## begin
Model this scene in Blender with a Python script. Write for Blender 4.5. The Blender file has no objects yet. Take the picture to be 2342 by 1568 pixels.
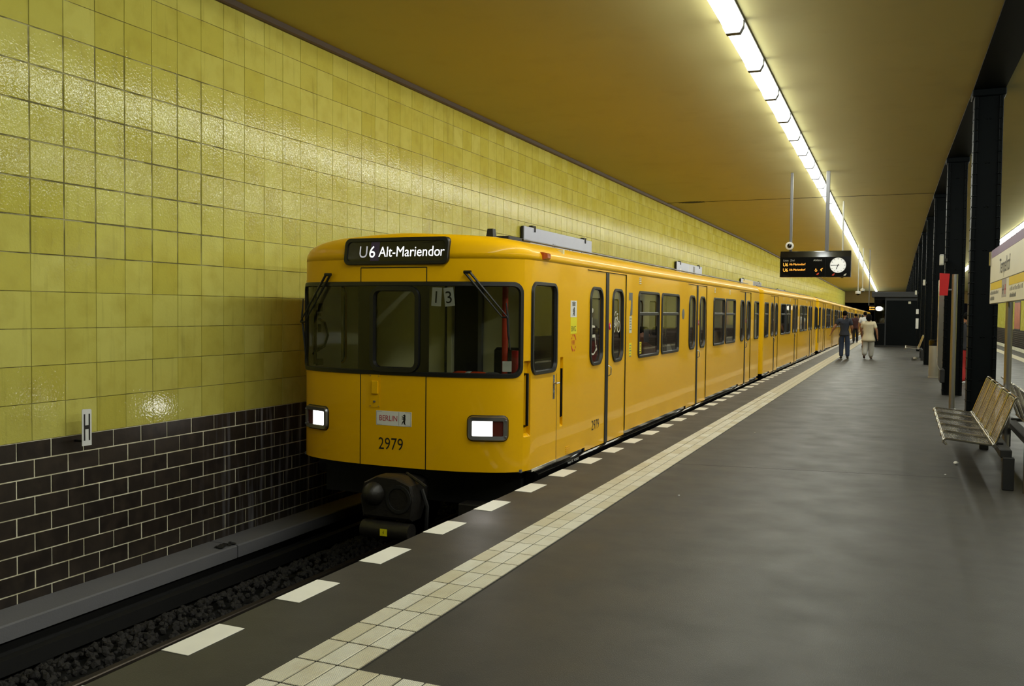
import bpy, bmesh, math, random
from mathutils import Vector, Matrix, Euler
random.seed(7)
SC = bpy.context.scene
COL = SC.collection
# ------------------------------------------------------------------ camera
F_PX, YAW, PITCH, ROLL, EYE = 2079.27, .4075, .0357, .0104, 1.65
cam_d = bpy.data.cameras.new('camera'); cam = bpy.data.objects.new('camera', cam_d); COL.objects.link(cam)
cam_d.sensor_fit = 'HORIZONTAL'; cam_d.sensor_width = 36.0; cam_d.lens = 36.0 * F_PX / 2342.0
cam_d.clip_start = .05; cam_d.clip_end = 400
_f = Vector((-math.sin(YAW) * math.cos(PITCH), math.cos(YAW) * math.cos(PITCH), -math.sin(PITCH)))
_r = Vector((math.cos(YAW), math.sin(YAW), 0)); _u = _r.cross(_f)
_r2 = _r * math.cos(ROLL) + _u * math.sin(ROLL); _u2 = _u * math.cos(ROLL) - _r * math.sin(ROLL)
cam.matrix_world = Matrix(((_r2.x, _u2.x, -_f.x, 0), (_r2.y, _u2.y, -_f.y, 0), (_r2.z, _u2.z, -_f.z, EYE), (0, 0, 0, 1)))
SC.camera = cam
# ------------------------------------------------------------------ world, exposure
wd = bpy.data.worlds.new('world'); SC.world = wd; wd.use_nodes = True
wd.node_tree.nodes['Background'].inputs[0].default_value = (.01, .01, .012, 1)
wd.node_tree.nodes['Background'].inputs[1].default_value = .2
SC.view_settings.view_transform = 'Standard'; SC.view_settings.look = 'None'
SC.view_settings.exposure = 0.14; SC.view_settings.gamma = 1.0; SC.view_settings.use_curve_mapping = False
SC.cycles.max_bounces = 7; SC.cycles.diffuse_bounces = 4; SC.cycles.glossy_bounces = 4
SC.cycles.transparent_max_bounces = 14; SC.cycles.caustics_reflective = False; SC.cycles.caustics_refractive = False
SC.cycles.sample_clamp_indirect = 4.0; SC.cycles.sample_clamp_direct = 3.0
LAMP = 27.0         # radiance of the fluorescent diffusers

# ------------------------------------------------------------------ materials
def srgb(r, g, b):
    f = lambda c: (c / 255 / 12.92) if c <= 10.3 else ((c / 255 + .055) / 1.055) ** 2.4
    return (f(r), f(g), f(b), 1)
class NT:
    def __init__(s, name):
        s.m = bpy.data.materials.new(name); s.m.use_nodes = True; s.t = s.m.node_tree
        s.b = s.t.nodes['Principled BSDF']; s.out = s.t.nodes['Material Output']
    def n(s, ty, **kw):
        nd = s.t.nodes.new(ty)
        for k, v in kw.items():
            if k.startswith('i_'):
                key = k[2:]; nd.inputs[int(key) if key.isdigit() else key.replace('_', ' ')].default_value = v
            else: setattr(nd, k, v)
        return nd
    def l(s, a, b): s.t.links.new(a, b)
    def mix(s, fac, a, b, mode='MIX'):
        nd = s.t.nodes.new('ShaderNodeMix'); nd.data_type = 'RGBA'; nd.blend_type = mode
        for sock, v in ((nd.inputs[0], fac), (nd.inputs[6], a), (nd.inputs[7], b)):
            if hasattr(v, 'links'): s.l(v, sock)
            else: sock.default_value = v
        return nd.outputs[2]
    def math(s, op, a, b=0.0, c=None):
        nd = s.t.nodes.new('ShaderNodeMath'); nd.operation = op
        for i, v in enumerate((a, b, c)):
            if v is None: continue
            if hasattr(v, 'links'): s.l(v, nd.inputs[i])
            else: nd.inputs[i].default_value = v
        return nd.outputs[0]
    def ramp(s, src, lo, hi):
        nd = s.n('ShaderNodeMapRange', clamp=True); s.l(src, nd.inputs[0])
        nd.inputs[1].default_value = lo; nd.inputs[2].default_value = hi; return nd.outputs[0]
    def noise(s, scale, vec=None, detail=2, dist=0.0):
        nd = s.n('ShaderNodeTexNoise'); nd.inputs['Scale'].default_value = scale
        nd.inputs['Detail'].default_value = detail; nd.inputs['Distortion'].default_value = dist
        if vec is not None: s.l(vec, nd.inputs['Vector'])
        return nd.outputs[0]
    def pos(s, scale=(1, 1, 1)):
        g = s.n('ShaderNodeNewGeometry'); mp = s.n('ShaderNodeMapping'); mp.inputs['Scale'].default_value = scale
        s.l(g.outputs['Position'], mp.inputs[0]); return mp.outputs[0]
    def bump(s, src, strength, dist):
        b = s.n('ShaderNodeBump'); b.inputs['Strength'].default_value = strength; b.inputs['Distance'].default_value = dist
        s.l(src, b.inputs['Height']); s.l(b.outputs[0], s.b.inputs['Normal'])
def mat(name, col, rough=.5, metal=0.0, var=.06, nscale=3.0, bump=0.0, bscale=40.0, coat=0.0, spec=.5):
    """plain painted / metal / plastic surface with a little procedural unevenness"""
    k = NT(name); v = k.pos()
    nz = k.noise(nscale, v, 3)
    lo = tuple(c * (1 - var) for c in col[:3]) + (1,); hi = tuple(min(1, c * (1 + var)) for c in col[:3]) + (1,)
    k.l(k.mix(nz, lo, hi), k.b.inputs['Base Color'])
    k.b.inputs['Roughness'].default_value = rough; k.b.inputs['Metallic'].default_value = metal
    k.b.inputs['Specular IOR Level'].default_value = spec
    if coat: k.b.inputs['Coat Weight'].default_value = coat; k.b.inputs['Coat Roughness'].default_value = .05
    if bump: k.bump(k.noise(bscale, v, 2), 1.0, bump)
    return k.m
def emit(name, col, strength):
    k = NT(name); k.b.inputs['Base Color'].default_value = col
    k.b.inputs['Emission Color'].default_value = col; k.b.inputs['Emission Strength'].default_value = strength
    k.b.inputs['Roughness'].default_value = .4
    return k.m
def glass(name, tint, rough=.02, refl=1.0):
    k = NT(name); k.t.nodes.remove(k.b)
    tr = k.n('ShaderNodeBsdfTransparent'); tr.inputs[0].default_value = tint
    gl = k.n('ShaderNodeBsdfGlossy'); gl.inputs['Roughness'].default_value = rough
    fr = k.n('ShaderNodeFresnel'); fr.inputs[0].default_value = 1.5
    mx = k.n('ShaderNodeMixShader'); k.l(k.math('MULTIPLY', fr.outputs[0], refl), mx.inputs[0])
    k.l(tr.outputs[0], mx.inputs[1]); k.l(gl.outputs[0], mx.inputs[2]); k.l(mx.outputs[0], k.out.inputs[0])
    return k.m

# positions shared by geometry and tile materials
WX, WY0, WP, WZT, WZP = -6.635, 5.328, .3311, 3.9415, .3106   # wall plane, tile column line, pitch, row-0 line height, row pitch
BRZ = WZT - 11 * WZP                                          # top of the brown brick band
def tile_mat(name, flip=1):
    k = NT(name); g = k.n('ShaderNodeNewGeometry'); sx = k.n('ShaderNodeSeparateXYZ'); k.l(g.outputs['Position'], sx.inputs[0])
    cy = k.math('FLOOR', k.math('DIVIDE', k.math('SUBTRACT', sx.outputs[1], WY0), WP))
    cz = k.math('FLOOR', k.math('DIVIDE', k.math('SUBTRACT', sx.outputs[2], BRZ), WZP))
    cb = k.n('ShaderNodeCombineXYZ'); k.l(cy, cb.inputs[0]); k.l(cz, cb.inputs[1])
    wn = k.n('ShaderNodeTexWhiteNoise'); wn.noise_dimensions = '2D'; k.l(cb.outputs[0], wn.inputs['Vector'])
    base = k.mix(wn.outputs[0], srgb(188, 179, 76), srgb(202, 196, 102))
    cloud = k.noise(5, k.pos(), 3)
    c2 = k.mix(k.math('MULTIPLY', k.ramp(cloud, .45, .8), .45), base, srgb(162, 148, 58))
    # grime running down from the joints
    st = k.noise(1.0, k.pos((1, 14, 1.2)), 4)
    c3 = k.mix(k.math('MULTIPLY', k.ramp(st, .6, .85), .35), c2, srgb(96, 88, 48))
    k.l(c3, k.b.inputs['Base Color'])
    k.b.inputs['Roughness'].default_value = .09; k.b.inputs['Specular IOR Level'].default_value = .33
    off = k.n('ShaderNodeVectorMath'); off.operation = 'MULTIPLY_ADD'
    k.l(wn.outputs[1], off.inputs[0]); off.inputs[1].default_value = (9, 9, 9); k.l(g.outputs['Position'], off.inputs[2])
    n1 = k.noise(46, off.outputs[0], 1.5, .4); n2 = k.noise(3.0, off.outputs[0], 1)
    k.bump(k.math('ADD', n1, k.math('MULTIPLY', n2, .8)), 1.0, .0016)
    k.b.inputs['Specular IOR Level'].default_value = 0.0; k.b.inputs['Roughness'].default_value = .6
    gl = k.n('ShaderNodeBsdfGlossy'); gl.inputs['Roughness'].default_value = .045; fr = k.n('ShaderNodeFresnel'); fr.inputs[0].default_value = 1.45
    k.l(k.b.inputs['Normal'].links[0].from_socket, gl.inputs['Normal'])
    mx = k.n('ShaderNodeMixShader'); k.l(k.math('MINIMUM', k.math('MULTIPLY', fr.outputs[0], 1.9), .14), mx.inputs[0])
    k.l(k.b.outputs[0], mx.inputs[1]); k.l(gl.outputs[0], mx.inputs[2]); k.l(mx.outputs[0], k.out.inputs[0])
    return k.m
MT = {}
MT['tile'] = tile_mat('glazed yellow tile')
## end
Goal of the exercise
Show each line holding the word "objects".

Full response
Model this scene in Blender with a Python script. Write for Blender 4.5. The Blender file has no objects yet. Take the picture to be 2342 by 1568 pixels.
cam_d = bpy.data.cameras.new('camera'); cam = bpy.data.objects.new('camera', cam_d); COL.objects.link(cam)